The Hidden Cost of Hardware Upgrades

For years, I have been advocating and teaching the advantages of Object Oriented Programming (OOP) and why we, in the metrology industry, need to move away from script-based programming for automation. This often involves explaining to managers and other software developers the costs associated with maintaining multiple procedures for a given Unit Under Test (UUT) and how approaching the development problem from an OOP perspective will save time and money.

The conversation would go something like this: If you write each procedure based on the standards used, you would need six procedures for a given DMM. A typical DMM would have 5700A, 5720A, 5730A, 5500A, 5520A, and 5522A versions – and those are just the Fluke calibrators; there are also the Wavetek, Transmille, and Meatest calibrators. The response I usually get is, “We only have one 5720A and two 5520As.”

The problem most labs don’t understand is the question is not “What do you currently have in your lab?” The real question is, “What are your current and projected software development costs?” Do you understand how costs can increase exponentially?

Now, there are some new calibrators on the market. Last year, Fluke, Transmille, and Meatest introduced new calibrators to the market. And to support them in a scripting language like Fluke MET/CAL®, a new calibration procedure for each calibrator will need to be created.

Fluke introduced the Fluke 5560A, 5550A, and 5540A; three new procedures for each DMM. Not to mention oscilloscopes because there is also a scope option available for these new calibrators. Transmille has the 4010A, while Meatest has the 9010, and the 9010+. That is a total of six new calibrators your calibration lab may need to support.

No lab has all the calibrators, but every lab has some subset of the above-mentioned calibrators.
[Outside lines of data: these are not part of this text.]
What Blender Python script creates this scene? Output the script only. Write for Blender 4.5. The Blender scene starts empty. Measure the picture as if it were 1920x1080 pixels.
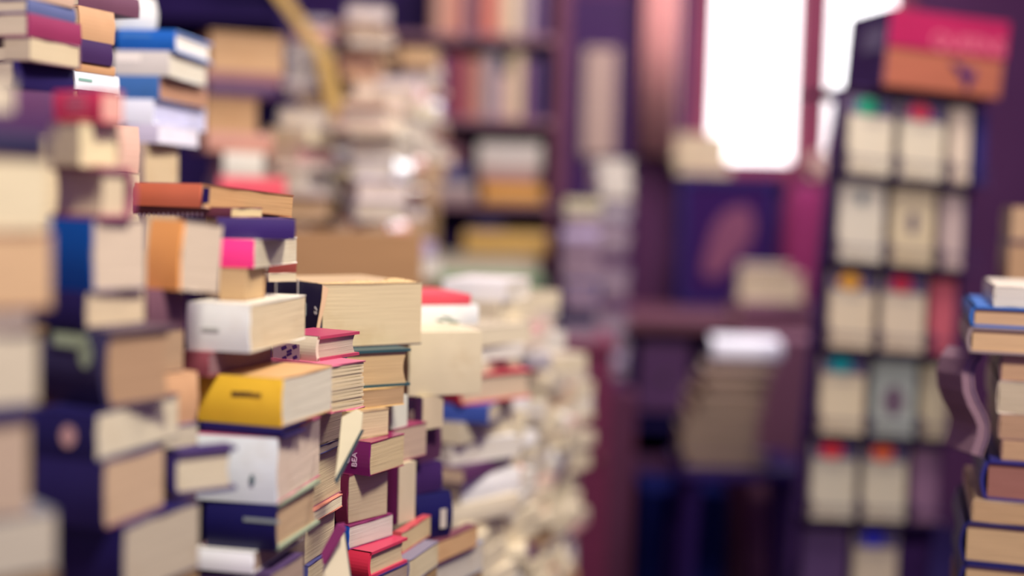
import bpy, math, random
from mathutils import Vector, Matrix
RNG = random.Random(7)
SC = bpy.context.scene
COL = SC.collection
# ------------------------------------------------------------------ camera
F = 2400.0                                    # focal length in pixels of the 1920 frame (45 mm)
CAM = Vector((0, 0, 1.30))
PITCH, ROLL = math.radians(3.8), math.radians(1.5)
fwd = Vector((0, math.cos(PITCH), -math.sin(PITCH)))
up0 = Vector((0, math.sin(PITCH), math.cos(PITCH)))
rt0 = Vector((1, 0, 0))
RT = rt0 * math.cos(ROLL) + up0 * math.sin(ROLL)
UP = up0 * math.cos(ROLL) - rt0 * math.sin(ROLL)
def px(x, y, d):
    return CAM + d * (fwd + RT * ((x - 960) / F) - UP * ((y - 540) / F))
def proj(P):
    v = P - CAM
    w = v.dot(fwd)
    return 960 + F * v.dot(RT) / w, 540 - F * v.dot(UP) / w, w
def z_at(X, Y, y):                            # height whose image row is y above ground point X, Y
    z = 1.2
    for _ in range(6):
        y0 = proj(Vector((X, Y, z)))[1]; y1 = proj(Vector((X, Y, z + .01)))[1]
        z += (y - y0) / (y1 - y0) * .01
    return z
cd = bpy.data.cameras.new('camera'); cam = bpy.data.objects.new('camera', cd); COL.objects.link(cam)
cam.matrix_world = Matrix(((RT.x, UP.x, -fwd.x, CAM.x), (RT.y, UP.y, -fwd.y, CAM.y), (RT.z, UP.z, -fwd.z, CAM.z), (0, 0, 0, 1)))
cd.sensor_width = 36; cd.lens = F / 1920 * 36
cd.clip_start = .02
cd.dof.use_dof = True; cd.dof.focus_distance = 1.21; cd.dof.aperture_fstop = 1.3
SC.camera = cam
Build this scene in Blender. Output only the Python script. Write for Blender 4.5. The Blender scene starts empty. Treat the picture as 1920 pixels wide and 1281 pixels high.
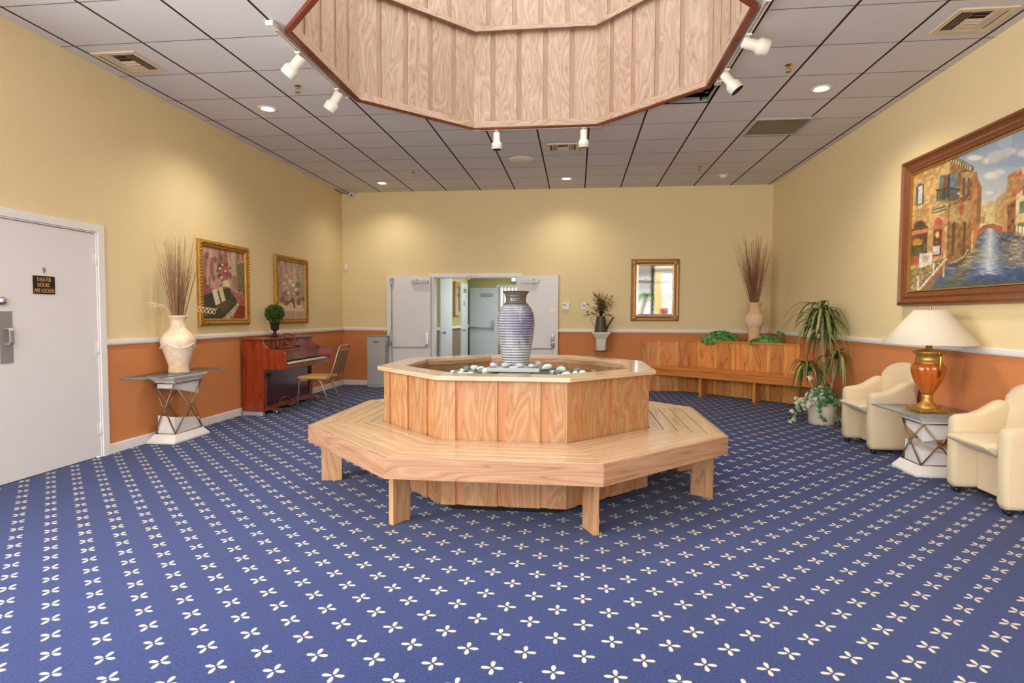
import bpy, math, random
import numpy as np
from math import sin, cos, pi, radians as RAD, hypot, atan2
from mathutils import Vector, Matrix, Euler

rnd = random.Random(7)
SC = bpy.context.scene
COL = SC.collection

# ------------------------------------------------------------------ dimensions (metres)
CAM_H = 1.2986
YAW, PITCH, ROLL, FPX = 0.1114, -0.0461, 0.0044, 1081.48
XL, XR, D, C = -4.273, 3.256, 10.194, 3.502      # left wall, right wall, back wall, ceiling
FRONT = -1.6                                     # glazed wall behind the camera
XA, YA = 5.6, 0.55                               # alcove on the right, behind the camera's right shoulder
RAIL = 1.003

# ------------------------------------------------------------------ object helpers
def tagset(o, label=None, cat=None, group=None, kind=None):
    if label: o['label'] = label
    if cat: o['category'] = cat
    if group: o['group'] = group
    if kind: o['kind'] = kind
    return o

def thing(name, label, cat, loc=(0, 0, 0), rz=0.0, group=None):
    o = bpy.data.objects.new(name, None)
    o.empty_display_size = 0.1
    COL.objects.link(o)
    o.location = loc
    o.rotation_euler = (0, 0, rz)
    return tagset(o, label, cat, group)

def copy_tree(o, parent=None):
    c = o.copy()
    COL.objects.link(c)
    if parent is not None:
        c.parent = parent
    for ch in list(o.children):
        copy_tree(ch, c)
    return c

class MB:
    """collects faces and links them as one mesh object; UVs run along the wood grain"""
    def __init__(s):
        s.v = []; s.f = []; s.uv = []; s.mi = []; s.sm = []
    def face(s, pts, grain=None, off=None, mi=0, smooth=False, uv=None):
        i0 = len(s.v)
        s.v += [tuple(p) for p in pts]
        s.f.append(tuple(range(i0, i0 + len(pts))))
        s._uv(pts, grain, off, uv); s.mi.append(mi); s.sm.append(smooth)
    def _uv(s, pts, grain, off, uv):
        if uv is not None:
            s.uv += list(uv); return
        if grain is None:
            s.uv += [(p[0] + p[1], p[2]) for p in pts]; return
        P = [Vector(p) for p in pts]
        n = Vector((0, 0, 0))
        for a, b in zip(P, P[1:] + P[:1]):
            n += a.cross(b)
        if n.length < 1e-12: n = Vector((0, 0, 1))
        n.normalize()
        g = Vector(grain).normalized()
        if abs(n.dot(g)) > 0.9:
            g = Vector((n.y, n.z, n.x)); 
        g = (g - n * n.dot(g)).normalized()
        w = n.cross(g)
        off = off or (0, 0)
        s.uv += [(p.dot(g) + off[0], p.dot(w) + off[1]) for p in P]
    def mesh(s, verts, faces, smooth=True, grain=None, mi=0):
        i0 = len(s.v)
        s.v += [tuple(p) for p in verts]
        off = (rnd.uniform(0, 50), rnd.uniform(0, 50))
        for f in faces:
            s.f.append(tuple(i + i0 for i in f))
            s._uv([verts[i] for i in f], grain, off, None)
            s.mi.append(mi); s.sm.append(smooth)
    def hexa(s, p, grain=None, mi=0, off=None):
        """8 points: bottom 4 counter-clockwise from above, then the top 4"""
        off = off or (rnd.uniform(0, 50), rnd.uniform(0, 50))
        for q in ((3, 2, 1, 0), (4, 5, 6, 7), (0, 1, 5, 4), (1, 2, 6, 5), (2, 3, 7, 6), (3, 0, 4, 7)):
            s.face([p[i] for i in q], grain, off, mi)
    def box(s, x0, x1, y0, y1, z0, z1, grain=None, mi=0, M=None):
        p = [(x0, y0, z0), (x1, y0, z0), (x1, y1, z0), (x0, y1, z0), (x0, y0, z1), (x1, y0, z1), (x1, y1, z1), (x0, y1, z1)]
        if M is not None:
            p = [tuple(M @ Vector(q)) for q in p]
            if grain is not None: grain = M.to_3x3() @ Vector(grain)
        s.hexa(p, grain, mi)
    def prism(s, poly, z0, z1, grain=None, mi=0, top=None):
        """vertical prism over a ccw polygon; top = another polygon for a taper"""
        off = (rnd.uniform(0, 50), rnd.uniform(0, 50))
        top = top or poly
        n = len(poly)
        s.face([(x, y, z0) for x, y in reversed(poly)], grain, off, mi)
        s.face([(x, y, z1) for x, y in top], grain, off, mi)
        for i in range(n):
            j = (i + 1) % n
            s.face([(*poly[i], z0), (*poly[j], z0), (*top[j], z1), (*top[i], z1)], grain, off, mi)
    def extrude(s, poly, axis, a, b, grain=None, mi=0, smooth=False):
        """polygon in the two other axes, swept along an axis from a to b"""
        def mk(p, t):
            if axis == 0: return (t, p[0], p[1])
            if axis == 1: return (p[0], t, p[1])
            return (p[0], p[1], t)
        off = (rnd.uniform(0, 50), rnd.uniform(0, 50))
        n = len(poly)
        s.face([mk(p, a) for p in reversed(poly)], grain, off, mi)
        s.face([mk(p, b) for p in poly], grain, off, mi)
        for i in range(n):
            j = (i + 1) % n
            s.face([mk(poly[i], a), mk(poly[j], a), mk(poly[j], b), mk(poly[i], b)], grain, off, mi, smooth)
    def lathe(s, prof, cx=0, cy=0, n=32, mi=0, cap=True, M=None, ripple=None):
        V = []; F = []
        for k, (r, z) in enumerate(prof):
            for i in range(n):
                a = 2 * pi * i / n
                rr = r if ripple is None else r * ripple(a, z)
                p = (cx + rr * cos(a), cy + rr * sin(a), z)
                V.append(tuple(M @ Vector(p)) if M is not None else p)
        m = len(prof)
        for k in range(m - 1):
            for i in range(n):
                j = (i + 1) % n
                F.append((k * n + i, k * n + j, (k + 1) * n + j, (k + 1) * n + i))
        if cap:
            F.append(tuple(reversed(range(n))))
            F.append(tuple(range((m - 1) * n, m * n)))
        s.mesh(V, F, True, (0, 0, 1), mi)
    def tube(s, path, r, n=6, mi=0, closed=False):
        P = [Vector(p) for p in path]
        m = len(P)
        R = list(r) if isinstance(r, (list, tuple)) else [r] * m
        V = []; F = []
        up = None
        for k in range(m):
            if closed: t = P[(k + 1) % m] - P[k - 1]
            elif k == 0: t = P[1] - P[0]
            elif k == m - 1: t = P[-1] - P[-2]
            else: t = (P[k + 1] - P[k]).normalized() + (P[k] - P[k - 1]).normalized()
            t = t.normalized() if t.length > 1e-9 else Vector((0, 0, 1))
            if up is None:
                up = Vector((0, 0, 1)) if abs(t.z) < .9 else Vector((1, 0, 0))
            a = (up - t * up.dot(t))
            a = a.normalized() if a.length > 1e-6 else t.orthogonal().normalized()
            up = a
            b = t.cross(a)
            for i in range(n):
                an = 2 * pi * i / n + pi / n
                V.append(tuple(P[k] + (a * cos(an) + b * sin(an)) * R[k]))
        for k in range(m if closed else m - 1):
            k2 = (k + 1) % m
            for i in range(n):
                j = (i + 1) % n
                F.append((k * n + i, k * n + j, k2 * n + j, k2 * n + i))
        if not closed:
            F.append(tuple(reversed(range(n)))); F.append(tuple(range((m - 1) * n, m * n)))
        s.mesh(V, F, True, None, mi)
    def ball(s, c, rx, ry=None, rz=None, n=12, m=8, mi=0, jit=0.0, M=None):
        ry = ry or rx; rz = rz or rx
        V = [(0, 0, -1)]; F = []
        for k in range(1, m):
            a = -pi / 2 + pi * k / m
            for i in range(n):
                t = 2 * pi * i / n
                V.append((cos(a) * cos(t), cos(a) * sin(t), sin(a)))
        V.append((0, 0, 1))
        W = []
        for p in V:
            q = 1 + (rnd.uniform(-jit, jit) if jit else 0)
            p = Vector((p[0] * rx * q, p[1] * ry * q, p[2] * rz * q))
            if M is not None: p = M @ p
            W.append((p.x + c[0], p.y + c[1], p.z + c[2]))
        for i in range(n):
            F.append((0, 1 + (i + 1) % n, 1 + i))
            F.append((len(V) - 1, 1 + (m - 2) * n + i, 1 + (m - 2) * n + (i + 1) % n))
        for k in range(m - 2):
            for i in range(n):
                j = (i + 1) % n
                F.append((1 + k * n + i, 1 + k * n + j, 1 + (k + 1) * n + j, 1 + (k + 1) * n + i))
        s.mesh(W, F, True, None, mi)
    def build(s, name, mats, parent=None, world=False, bevel=0.0, seg=2, weld=True, sub=0):
        me = bpy.data.meshes.new(name)
        off = Vector((0, 0, 0))
        if world and parent is not None:
            p = parent
            while p is not None:
                off += p.location; p = p.parent
        me.from_pydata([tuple(Vector(p) - off) for p in s.v], [], s.f)
        uvl = me.uv_layers.new(name='UVMap')
        flat = np.array(s.uv, dtype=np.float32).ravel()
        uvl.data.foreach_set('uv', flat)
        me.polygons.foreach_set('material_index', s.mi)
        me.polygons.foreach_set('use_smooth', s.sm)
        for m in (mats if isinstance(mats, (list, tuple)) else [mats]):
            me.materials.append(m)
        me.update()
        o = bpy.data.objects.new(name, me)
        COL.objects.link(o)
        if parent is not None:
            o.parent = parent
        if weld and (bevel or sub):
            w = o.modifiers.new('weld', 'WELD'); w.merge_threshold = 0.0003
        if bevel:
            b = o.modifiers.new('bevel', 'BEVEL'); b.width = bevel; b.segments = seg; b.limit_method = 'ANGLE'; b.angle_limit = RAD(35)
            b.harden_normals = False
        if sub:
            q = o.modifiers.new('sub', 'SUBSURF'); q.levels = sub; q.render_levels = sub
        return o

def part(name, mats, parent, fn, **k):
    m = MB(); fn(m)
    return m.build(name, mats, parent, **k)

def single(name, mats, label, cat, fn, group=None, kind=None, loc=(0, 0, 0), **k):
    """a thing that is one mesh; its origin sits at loc"""
    m = MB(); fn(m)
    o = m.build(name, mats, None, **k)
    o.location = loc
    return tagset(o, label, cat, group, kind)

# ------------------------------------------------------------------ materials
def s2l(c):
    return tuple(((x / 255) / 12.92 if x / 255 <= 0.04045 else ((x / 255 + 0.055) / 1.055) ** 2.4) for x in c)

class NT:
    def __init__(s, name):
        s.m = bpy.data.materials.new(name); s.m.use_nodes = True
        s.t = s.m.node_tree; s.t.nodes.clear()
        s.out = s.n('ShaderNodeOutputMaterial')
    def n(s, typ, **kw):
        nd = s.t.nodes.new(typ)
        for k, v in kw.items(): setattr(nd, k, v)
        return nd
    def l(s, a, b): s.t.links.new(a, b)
    def math(s, op, a, b=None, c=None, clamp=False):
        nd = s.n('ShaderNodeMath', operation=op); nd.use_clamp = clamp
        for i, x in enumerate((a, b, c)):
            if x is None: continue
            if isinstance(x, (int, float)): nd.inputs[i].default_value = x
            else: s.l(x, nd.inputs[i])
        return nd.outputs[0]
    def vec(s, x, y, z=0.0):
        nd = s.n('ShaderNodeCombineXYZ')
        for i, q in enumerate((x, y, z)):
            if isinstance(q, (int, float)): nd.inputs[i].default_value = q
            else: s.l(q, nd.inputs[i])
        return nd.outputs[0]
    def sep(s, v):
        nd = s.n('ShaderNodeSeparateXYZ'); s.l(v, nd.inputs[0]); return nd.outputs
    def coord(s, which='Object'):
        return s.n('ShaderNodeTexCoord').outputs[which]
    def mapping(s, v, scale):
        nd = s.n('ShaderNodeMapping'); s.l(v, nd.inputs[0]); nd.inputs['Scale'].default_value = scale; return nd.outputs[0]
    def noise(s, v, scale, detail=2.0, rough=0.5, dist=0.0):
        nd = s.n('ShaderNodeTexNoise'); s.l(v, nd.inputs['Vector'])
        nd.inputs['Scale'].default_value = scale; nd.inputs['Detail'].default_value = detail
        nd.inputs['Roughness'].default_value = rough; nd.inputs['Distortion'].default_value = dist
        return nd.outputs[0]
    def ramp(s, f, stops):
        nd = s.n('ShaderNodeValToRGB'); s.l(f, nd.inputs[0])
        e = nd.color_ramp.elements
        while len(e) > 1: e.remove(e[-1])
        for i, (p, c) in enumerate(stops):
            q = e[0] if i == 0 else e.new(p)
            q.position = p; q.color = (*c, 1) if len(c) == 3 else c
        return nd.outputs[0]
    def mix(s, f, a, b, mode='MIX'):
        nd = s.n('ShaderNodeMix', data_type='RGBA', blend_type=mode)
        for i, x in ((0, f), (6, a), (7, b)):
            if isinstance(x, (int, float)): nd.inputs[i].default_value = x
            elif isinstance(x, tuple): nd.inputs[i].default_value = (*x, 1)
            else: s.l(x, nd.inputs[i])
        return nd.outputs[2]
    def bsdf(s, color, rough=0.5, metal=0.0, coat=0.0, bump=None, bstr=0.2, bdist=0.01, spec=0.5, sheen=0.0):
        b = s.n('ShaderNodeBsdfPrincipled')
        for key, x in (('Base Color', color), ('Roughness', rough), ('Metallic', metal)):
            if isinstance(x, tuple): b.inputs[key].default_value = (*x, 1)
            elif isinstance(x, (int, float)): b.inputs[key].default_value = x
            else: s.l(x, b.inputs[key])
        b.inputs['Coat Weight'].default_value = coat
        b.inputs['Coat Roughness'].default_value = 0.12
        b.inputs['Specular IOR Level'].default_value = spec
        b.inputs['Sheen Weight'].default_value = sheen
        if bump is not None:
            bn = s.n('ShaderNodeBump'); bn.inputs['Strength'].default_value = bstr; bn.inputs['Distance'].default_value = bdist
            s.l(bump, bn.inputs['Height']); s.l(bn.outputs[0], b.inputs['Normal'])
        s.l(b.outputs[0], s.out.inputs[0])
        return b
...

Most labs have at least two different calibrators in their labs now. And in the next 5 to 10 years, they will replace one or more of them with one of the above new models introduced this year. Meaning they will have to expand their library of procedures!

There are thousands of procedures that will need to be modified. Then tested, validated, and QA approved, equivalent to hundreds of thousands of man-hours in procedure development and testing for each new calibrator.

Every calibration procedure that uses a multi-function calibrator now needs to be updated. Yes, for many, it will only take a few minutes. But those minutes add up to months of work. Not to mention, new procedures will require a new calibrator version plus one or more legacy calibrator versions, again requiring more man-hours!

So the question is not, “What calibrators do you have in your lab now?” The question is “Does your software support the Hardware of the Future?” Is the software Future Proof?
Having that same conversation with the same managers, now they are understanding the software development cost of adding new hardware. Now they understand the hidden cost of software development is three times or more than the cost of the hardware.

This is one of the reasons why I created Metrology.NET®. It is truly future-proof. It allows the operator to choose the standard being used at the time of calibration. Simply add a driver for a new calibrator like the Fluke 5560A 9010 or Transmille 4010 and use them in place of a Fluke 55xx calibrator with zero code rewrites.

This is one of the advantages of any well-modeled Object Oriented Programming application. Using the “Prototype” pattern, the programming language allows the developer to create a prototype of a multi-function calibrator that works with any hardware; allowing the operator of the software to choose the specific hardware at the time of calibration, as long as it matches the prototypes’ requirements.

How the prototype pattern works in Metrology.NET®, is really quite simple. First, a driver is created and tested for the new calibrator. The driver is written to comply with the prototype patterns requirements for a multi-function calibrator. Once the software is tested, the new driver is added to the workstation’s driver directory. It’s really that simple.

There will always be a software cost when adding new hardware to a calibration lab, but that cost doesn’t have to be outrageously expensive. You don’t need to rewrite your entire library, run every procedure, then QA every UUT. The process can be as simple as testing the new driver, double-checking the uncertainties, and adding the driver to the workstation. This can all be done with zero changes to the UUT’s Test Procedure.